Instructions for the task:
The complete listing should be restated exactly.

Data extract:

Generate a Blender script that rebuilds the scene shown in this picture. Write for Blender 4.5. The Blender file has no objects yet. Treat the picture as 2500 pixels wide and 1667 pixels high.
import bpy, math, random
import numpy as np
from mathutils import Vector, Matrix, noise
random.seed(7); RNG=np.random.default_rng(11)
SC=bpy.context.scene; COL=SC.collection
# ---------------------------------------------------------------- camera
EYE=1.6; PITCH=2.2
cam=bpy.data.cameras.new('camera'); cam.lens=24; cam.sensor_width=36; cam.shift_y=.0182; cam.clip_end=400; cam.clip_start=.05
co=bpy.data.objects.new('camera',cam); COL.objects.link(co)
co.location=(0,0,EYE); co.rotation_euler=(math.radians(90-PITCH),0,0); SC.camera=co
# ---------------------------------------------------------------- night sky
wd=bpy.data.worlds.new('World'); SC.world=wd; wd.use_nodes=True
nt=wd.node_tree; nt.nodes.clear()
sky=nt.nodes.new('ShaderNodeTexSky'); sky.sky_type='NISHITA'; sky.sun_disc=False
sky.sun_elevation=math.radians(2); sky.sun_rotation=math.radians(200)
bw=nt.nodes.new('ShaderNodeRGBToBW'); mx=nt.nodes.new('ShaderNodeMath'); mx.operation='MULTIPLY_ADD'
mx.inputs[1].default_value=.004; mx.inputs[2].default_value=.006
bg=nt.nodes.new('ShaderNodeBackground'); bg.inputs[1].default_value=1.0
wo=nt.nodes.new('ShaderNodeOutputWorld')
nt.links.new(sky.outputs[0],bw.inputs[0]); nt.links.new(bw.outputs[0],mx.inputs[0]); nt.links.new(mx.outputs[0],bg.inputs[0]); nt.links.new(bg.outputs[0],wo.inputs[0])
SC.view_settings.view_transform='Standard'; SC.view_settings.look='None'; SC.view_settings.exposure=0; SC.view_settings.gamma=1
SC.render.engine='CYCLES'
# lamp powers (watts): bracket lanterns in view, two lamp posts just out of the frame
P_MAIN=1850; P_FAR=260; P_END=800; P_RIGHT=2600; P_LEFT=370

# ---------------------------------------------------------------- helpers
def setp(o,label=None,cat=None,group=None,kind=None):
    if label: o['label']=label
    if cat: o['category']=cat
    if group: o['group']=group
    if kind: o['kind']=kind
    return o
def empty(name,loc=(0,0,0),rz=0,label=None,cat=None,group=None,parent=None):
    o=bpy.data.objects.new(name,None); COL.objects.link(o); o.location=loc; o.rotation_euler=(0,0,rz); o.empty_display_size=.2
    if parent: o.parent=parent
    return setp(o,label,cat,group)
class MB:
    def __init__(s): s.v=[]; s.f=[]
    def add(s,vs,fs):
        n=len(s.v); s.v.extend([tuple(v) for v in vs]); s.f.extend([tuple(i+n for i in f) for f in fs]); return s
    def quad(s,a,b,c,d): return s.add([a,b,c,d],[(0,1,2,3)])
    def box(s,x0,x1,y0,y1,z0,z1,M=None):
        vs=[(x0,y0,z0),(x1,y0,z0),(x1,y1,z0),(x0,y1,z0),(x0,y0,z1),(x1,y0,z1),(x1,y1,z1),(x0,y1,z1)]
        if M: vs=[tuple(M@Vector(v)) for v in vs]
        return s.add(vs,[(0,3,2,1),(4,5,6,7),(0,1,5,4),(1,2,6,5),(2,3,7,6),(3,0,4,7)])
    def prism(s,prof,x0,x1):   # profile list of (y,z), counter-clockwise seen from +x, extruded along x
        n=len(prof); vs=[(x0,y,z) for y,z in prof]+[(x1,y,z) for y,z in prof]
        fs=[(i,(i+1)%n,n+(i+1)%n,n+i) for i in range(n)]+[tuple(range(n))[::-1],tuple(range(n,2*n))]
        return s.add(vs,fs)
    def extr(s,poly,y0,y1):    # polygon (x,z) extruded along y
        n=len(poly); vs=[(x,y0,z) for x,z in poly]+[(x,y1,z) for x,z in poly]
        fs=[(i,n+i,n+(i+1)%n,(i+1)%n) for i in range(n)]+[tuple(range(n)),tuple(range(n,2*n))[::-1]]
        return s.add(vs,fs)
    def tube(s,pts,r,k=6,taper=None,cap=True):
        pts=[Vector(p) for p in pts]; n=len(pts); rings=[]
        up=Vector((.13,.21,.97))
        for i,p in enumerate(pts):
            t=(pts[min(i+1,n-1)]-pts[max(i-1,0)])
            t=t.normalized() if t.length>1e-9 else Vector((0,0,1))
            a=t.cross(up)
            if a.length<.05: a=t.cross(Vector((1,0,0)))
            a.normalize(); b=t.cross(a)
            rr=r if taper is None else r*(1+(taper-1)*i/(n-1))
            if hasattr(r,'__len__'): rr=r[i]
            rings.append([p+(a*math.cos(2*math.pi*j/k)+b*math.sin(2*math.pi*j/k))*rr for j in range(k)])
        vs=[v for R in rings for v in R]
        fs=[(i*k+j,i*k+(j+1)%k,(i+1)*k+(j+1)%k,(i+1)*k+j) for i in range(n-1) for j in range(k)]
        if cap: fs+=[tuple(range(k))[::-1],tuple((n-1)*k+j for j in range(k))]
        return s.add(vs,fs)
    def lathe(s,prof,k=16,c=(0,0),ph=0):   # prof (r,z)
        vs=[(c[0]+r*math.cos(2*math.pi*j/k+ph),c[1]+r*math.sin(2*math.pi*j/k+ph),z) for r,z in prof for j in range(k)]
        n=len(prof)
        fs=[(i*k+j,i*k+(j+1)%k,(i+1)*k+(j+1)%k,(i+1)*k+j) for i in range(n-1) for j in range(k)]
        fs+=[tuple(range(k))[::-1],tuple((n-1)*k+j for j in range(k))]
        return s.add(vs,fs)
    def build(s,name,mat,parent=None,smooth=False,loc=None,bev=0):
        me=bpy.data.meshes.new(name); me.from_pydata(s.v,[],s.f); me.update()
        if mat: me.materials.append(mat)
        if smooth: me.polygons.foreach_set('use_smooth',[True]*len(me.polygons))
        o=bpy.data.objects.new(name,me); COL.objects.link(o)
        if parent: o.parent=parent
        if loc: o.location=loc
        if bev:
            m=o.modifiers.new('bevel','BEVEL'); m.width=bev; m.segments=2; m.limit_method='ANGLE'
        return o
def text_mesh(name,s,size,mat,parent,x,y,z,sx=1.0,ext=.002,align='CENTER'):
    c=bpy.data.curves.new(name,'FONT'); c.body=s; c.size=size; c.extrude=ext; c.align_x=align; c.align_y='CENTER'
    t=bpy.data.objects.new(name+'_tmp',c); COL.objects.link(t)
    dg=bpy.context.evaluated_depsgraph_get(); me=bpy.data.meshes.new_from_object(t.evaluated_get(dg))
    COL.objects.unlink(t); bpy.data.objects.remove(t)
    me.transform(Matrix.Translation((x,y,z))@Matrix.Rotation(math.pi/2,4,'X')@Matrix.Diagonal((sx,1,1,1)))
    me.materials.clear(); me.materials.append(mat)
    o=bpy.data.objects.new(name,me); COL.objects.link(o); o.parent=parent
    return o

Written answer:
Generate a Blender script that rebuilds the scene shown in this picture. Write for Blender 4.5. The Blender file has no objects yet. Treat the picture as 2500 pixels wide and 1667 pixels high.
import bpy, math, random
import numpy as np
from mathutils import Vector, Matrix, noise
random.seed(7); RNG=np.random.default_rng(11)
SC=bpy.context.scene; COL=SC.collection
# ---------------------------------------------------------------- camera
EYE=1.6; PITCH=2.2
cam=bpy.data.cameras.new('camera'); cam.lens=24; cam.sensor_width=36; cam.shift_y=.0182; cam.clip_end=400; cam.clip_start=.05
co=bpy.data.objects.new('camera',cam); COL.objects.link(co)
co.location=(0,0,EYE); co.rotation_euler=(math.radians(90-PITCH),0,0); SC.camera=co
# ---------------------------------------------------------------- night sky
wd=bpy.data.worlds.new('World'); SC.world=wd; wd.use_nodes=True
nt=wd.node_tree; nt.nodes.clear()
sky=nt.nodes.new('ShaderNodeTexSky'); sky.sky_type='NISHITA'; sky.sun_disc=False
sky.sun_elevation=math.radians(2); sky.sun_rotation=math.radians(200)
bw=nt.nodes.new('ShaderNodeRGBToBW'); mx=nt.nodes.new('ShaderNodeMath'); mx.operation='MULTIPLY_ADD'
mx.inputs[1].default_value=.004; mx.inputs[2].default_value=.006
bg=nt.nodes.new('ShaderNodeBackground'); bg.inputs[1].default_value=1.0
wo=nt.nodes.new('ShaderNodeOutputWorld')
nt.links.new(sky.outputs[0],bw.inputs[0]); nt.links.new(bw.outputs[0],mx.inputs[0]); nt.links.new(mx.outputs[0],bg.inputs[0]); nt.links.new(bg.outputs[0],wo.inputs[0])
SC.view_settings.view_transform='Standard'; SC.view_settings.look='None'; SC.view_settings.exposure=0; SC.view_settings.gamma=1
SC.render.engine='CYCLES'
# lamp powers (watts): bracket lanterns in view, two lamp posts just out of the frame
P_MAIN=1850; P_FAR=260; P_END=800; P_RIGHT=2600; P_LEFT=370

# ---------------------------------------------------------------- helpers
def setp(o,label=None,cat=None,group=None,kind=None):
    if label: o['label']=label
    if cat: o['category']=cat
    if group: o['group']=group
    if kind: o['kind']=kind
    return o
def empty(name,loc=(0,0,0),rz=0,label=None,cat=None,group=None,parent=None):
    o=bpy.data.objects.new(name,None); COL.objects.link(o); o.location=loc; o.rotation_euler=(0,0,rz); o.empty_display_size=.2
    if parent: o.parent=parent
    return setp(o,label,cat,group)
class MB:
    def __init__(s): s.v=[]; s.f=[]
    def add(s,vs,fs):
        n=len(s.v); s.v.extend([tuple(v) for v in vs]); s.f.extend([tuple(i+n for i in f) for f in fs]); return s
    def quad(s,a,b,c,d): return s.add([a,b,c,d],[(0,1,2,3)])
    def box(s,x0,x1,y0,y1,z0,z1,M=None):
        vs=[(x0,y0,z0),(x1,y0,z0),(x1,y1,z0),(x0,y1,z0),(x0,y0,z1),(x1,y0,z1),(x1,y1,z1),(x0,y1,z1)]
        if M: vs=[tuple(M@Vector(v)) for v in vs]
        return s.add(vs,[(0,3,2,1),(4,5,6,7),(0,1,5,4),(1,2,6,5),(2,3,7,6),(3,0,4,7)])
    def prism(s,prof,x0,x1):   # profile list of (y,z), counter-clockwise seen from +x, extruded along x
        n=len(prof); vs=[(x0,y,z) for y,z in prof]+[(x1,y,z) for y,z in prof]
        fs=[(i,(i+1)%n,n+(i+1)%n,n+i) for i in range(n)]+[tuple(range(n))[::-1],tuple(range(n,2*n))]
        return s.add(vs,fs)
    def extr(s,poly,y0,y1):    # polygon (x,z) extruded along y
        n=len(poly); vs=[(x,y0,z) for x,z in poly]+[(x,y1,z) for x,z in poly]
        fs=[(i,n+i,n+(i+1)%n,(i+1)%n) for i in range(n)]+[tuple(range(n)),tuple(range(n,2*n))[::-1]]
        return s.add(vs,fs)
    def tube(s,pts,r,k=6,taper=None,cap=True):
        pts=[Vector(p) for p in pts]; n=len(pts); rings=[]
        up=Vector((.13,.21,.97))
        for i,p in enumerate(pts):
            t=(pts[min(i+1,n-1)]-pts[max(i-1,0)])
            t=t.normalized() if t.length>1e-9 else Vector((0,0,1))
            a=t.cross(up)
            if a.length<.05: a=t.cross(Vector((1,0,0)))
            a.normalize(); b=t.cross(a)
            rr=r if taper is None else r*(1+(taper-1)*i/(n-1))
            if hasattr(r,'__len__'): rr=r[i]
            rings.append([p+(a*math.cos(2*math.pi*j/k)+b*math.sin(2*math.pi*j/k))*rr for j in range(k)])
        vs=[v for R in rings for v in R]
        fs=[(i*k+j,i*k+(j+1)%k,(i+1)*k+(j+1)%k,(i+1)*k+j) for i in range(n-1) for j in range(k)]
        if cap: fs+=[tuple(range(k))[::-1],tuple((n-1)*k+j for j in range(k))]
        return s.add(vs,fs)
    def lathe(s,prof,k=16,c=(0,0),ph=0):   # prof (r,z)
        vs=[(c[0]+r*math.cos(2*math.pi*j/k+ph),c[1]+r*math.sin(2*math.pi*j/k+ph),z) for r,z in prof for j in range(k)]
        n=len(prof)
        fs=[(i*k+j,i*k+(j+1)%k,(i+1)*k+(j+1)%k,(i+1)*k+j) for i in range(n-1) for j in range(k)]
        fs+=[tuple(range(k))[::-1],tuple((n-1)*k+j for j in range(k))]
        return s.add(vs,fs)
    def build(s,name,mat,parent=None,smooth=False,loc=None,bev=0):
        me=bpy.data.meshes.new(name); me.from_pydata(s.v,[],s.f); me.update()
        if mat: me.materials.append(mat)
        if smooth: me.polygons.foreach_set('use_smooth',[True]*len(me.polygons))
        o=bpy.data.objects.new(name,me); COL.objects.link(o)
        if parent: o.parent=parent
        if loc: o.location=loc
        if bev:
            m=o.modifiers.new('bevel','BEVEL'); m.width=bev; m.segments=2; m.limit_method='ANGLE'
        return o
def text_mesh(name,s,size,mat,parent,x,y,z,sx=1.0,ext=.002,align='CENTER'):
    c=bpy.data.curves.new(name,'FONT'); c.body=s; c.size=size; c.extrude=ext; c.align_x=align; c.align_y='CENTER'
    t=bpy.data.objects.new(name+'_tmp',c); COL.objects.link(t)
    dg=bpy.context.evaluated_depsgraph_get(); me=bpy.data.meshes.new_from_object(t.evaluated_get(dg))
    COL.objects.unlink(t); bpy.data.objects.remove(t)
    me.transform(Matrix.Translation((x,y,z))@Matrix.Rotation(math.pi/2,4,'X')@Matrix.Diagonal((sx,1,1,1)))
    me.materials.clear(); me.materials.append(mat)
    o=bpy.data.objects.new(name,me); COL.objects.link(o); o.parent=parent
    return o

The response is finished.